Rahimi, on the other hand, is reportedly
urging Beirut to implement earlier agreements signed by the countries within
three months. Ministerial sources told The
Daily Star Lebanon does not feel obligated to adhere to any implementation
timeframe for the accords. There are 16 of them covering the health, social
affairs, energy, industry, agriculture, justice, and economy sectors.
In his daily column for an-Nahar, Lebanese political analyst Rajeh
el-Khoury says, “The hive of political activity in Beirut yesterday took us
six years back to 2006, when (former U.S. secretary of state) Condoleezza Rice
announced the birth of The New Middle East, triggering a response from Iran
Supreme Leader Ali Khamenei that the U.S. will face defeat in Lebanon.
“Much changed in Lebanon and the region
since, but Lebanon remains a boxing ring…”
According to Khoury, three subject matters
concern Washington at this stage:
- To keep Lebanon safe and out of the way of any security breakdown in the South (bordering Israel) or North (bordering Syria). The breakdown could come in the wake of the Syrian regime’s undoing. Or, it could be instigated by Syria’s allies to export the Syrian crisis to neighboring countries.
- To see Lebanon apply banking sector sanctions against Iran and Syria.
- To have Lebanon fulfill its legal obligations by consenting and facilitating humanitarian assistance to Syrian refugees.
Likewise, says Khoury, three Lebanon subject
matters are of interest to Iran:
- To ensure its Lebanese allies remain in a position to channel all manner of help to its Syrian partner.

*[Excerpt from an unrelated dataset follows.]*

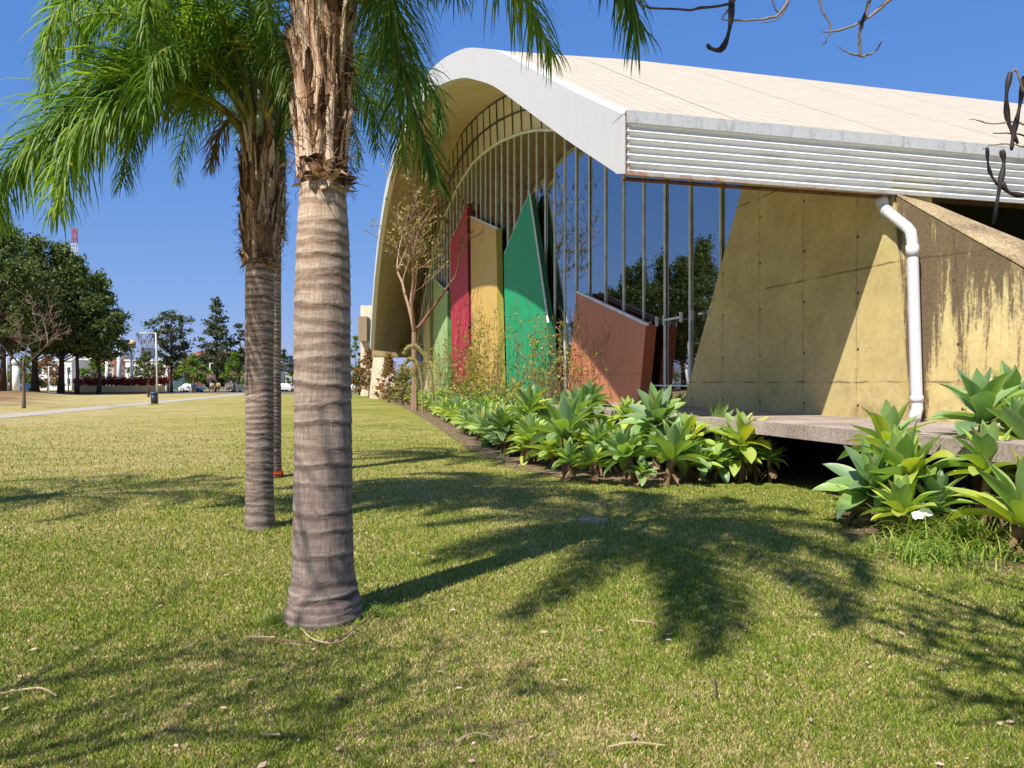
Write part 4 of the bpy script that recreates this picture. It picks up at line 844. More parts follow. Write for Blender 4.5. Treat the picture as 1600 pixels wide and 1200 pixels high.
for j in range(6):
    for i in range(6): gr.append((x + (i - 2.5) * .035 + rnd.uniform(-.01, .01), y + (j - 2.5) * .02, z - .02 + .018 * (i + j) * .6 + rnd.uniform(-.014, .014)))
b.add(gr, [(j * 6 + i, j * 6 + i + 1, j * 6 + i + 7, j * 6 + i + 6) for j in range(5) for i in range(5)]); tag(b.build('paper_scrap', simple('white_paper', (.8, .8, .82), .8)), 'crumpled white paper scrap caught between the grass and a low agave', 'litter')

# ---------------------------------------------------------------- trees
def branch(b, p, d, L, r, depth, rnd, tips, gnarl=.25, up=.1, ratio=.68, fork=(2, 3), spread=.6, minr=.006, seg=5):
    pts = [p.copy()]; rs = [r]; n = seg; side = []
    for i in range(n):
        d = (d + Vector((rnd.gauss(0, gnarl), rnd.gauss(0, gnarl), rnd.gauss(0, gnarl) + up)) * .5).normalized(); p = p + d * L / n; pts.append(p.copy()); rs.append(max(minr, r * (1 - .38 * (i + 1) / n)))
        if i in (1, 3) and depth > 0 and rnd.random() < .55: side.append((p.copy(), d.copy(), rs[-1]))
    b.tube(pts, rs, 6 if r > .03 else 4, False)
    if depth == 0: tips.append((p, d)); tips.append((pts[n // 2], d)); return
    for q, dd, r_ in side:
        ax = Vector((rnd.gauss(0, 1), rnd.gauss(0, 1), rnd.gauss(0, .6))).normalized(); branch(b, q, (dd + ax * spread * 1.3).normalized(), L * ratio * .8, r_ * .5, depth - 1, rnd, tips, gnarl, up, ratio, fork, spread, minr, seg)
    for k in range(rnd.randint(*fork)):
        ax = Vector((rnd.gauss(0, 1), rnd.gauss(0, 1), rnd.gauss(0, .6))).normalized()
        branch(b, p, (d + ax * spread).normalized(), L * ratio * rnd.uniform(.8, 1.1), rs[-1] * .78, depth - 1, rnd, tips, gnarl, up, ratio, fork, spread, minr, seg)
def clumps(centres, n, size, rnd, flat=.8, leafsz=.3, asp=1.0):
    """scatter leaf-sized faces round clump centres (numpy)"""
    cs = np.array([c[:3] for c in centres]); rs_ = np.array([c[3] for c in centres]); r = np.random.RandomState(rnd.randrange(9999))
    pr = rs_ ** 2 / (rs_ ** 2).sum(); idx = r.choice(len(cs), n, p=pr); v = r.normal(size=(n, 3)); v /= np.linalg.norm(v, axis=1)[:, None]
    rad = rs_[idx] * np.abs(r.normal(size=n)) ** .8 * .8; P = cs[idx] + v * rad[:, None] * np.array([1, 1, flat])
    a = r.normal(size=(n, 3)); a /= np.linalg.norm(a, axis=1)[:, None]; c = np.cross(a, r.normal(size=(n, 3))); c /= np.linalg.norm(c, axis=1)[:, None]
    sz = leafsz * (.6 + .8 * r.rand(n))[:, None]
    V = np.stack([P - a * sz * asp, P + c * sz * .45, P + a * sz * asp, P - c * sz * .45], 1); return V.reshape(-1, 3)
def leafobj(name, V, mat, parent):
    n = len(V) // 4; me = bpy.data.meshes.new(name); me.vertices.add(4 * n); me.vertices.foreach_set('co', V.astype(np.float32).ravel()); me.loops.add(4 * n)
    me.loops.foreach_set('vertex_index', np.arange(4 * n, dtype=np.int32)); me.polygons.add(n); me.polygons.foreach_set('loop_start', np.arange(0, 4 * n, 4, dtype=np.int32)); me.polygons.foreach_set('loop_total', np.full(n, 4, np.int32))
    me.materials.append(mat); me.update(calc_edges=True); o = bpy.data.objects.new(name, me); COL.objects.link(o)
    if parent is not None: o.parent = parent; o.matrix_parent_inverse = Matrix.Translation(-wloc(parent))
    return o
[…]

That’s because the partner’s exit would dissipate 30 years of Iranian efforts to reach the shores of the Mediterranean and deal a strategic blow to Iran’s regional offshoots and influence.
- To bolster and expand ties with the Lebanese state, now that Hezbollah is its overseer.
- To help Lebanese allies win the 2013 general elections so Lebanon remains in Tehran’s camp or become its consolation prize in case it loses Syria.
“The perennial question,” Khoury says, is
“how long will Lebanon remain a boxing ring for outsiders?”
Hassan Haidar, writing
for al-Hayat, agrees that while Iran is doing everything in its power to help
the Syrian regime stay afloat “it is also bracing for the post-Assad stage” and
pondering damage-limitations steps in case Assad goes under.
“Rahimi’s visit to Beirut with a sizeable delegation
is to try and entrap Lebanon in a web that already includes Nouri el-Malilki’s
Iraq.” This probably explains why Tehran “mistakenly” sent to Beirut an accord signed with Iraq last month as a draft
to be signed between Iran and Lebanon.
Haidar believes the Islamic Republic is trying to
entice Lebanon by undertaking to build water dams, roads, power plants, sewers
and slaughterhouses and by promising to boost bilateral trade and set up
specialized bilateral education committees that would be tasked to update the
two countries geography and history textbooks…
If the Arab countries, especially in the Gulf, are
deeply worried about events in Syria, Haidar writes, they are urged to also
fret about the situation in Lebanon. “Standing up to Iran’s expansionism in
Yemen, the UAE, Bahrain, Syria and Lebanon should be done in unison.”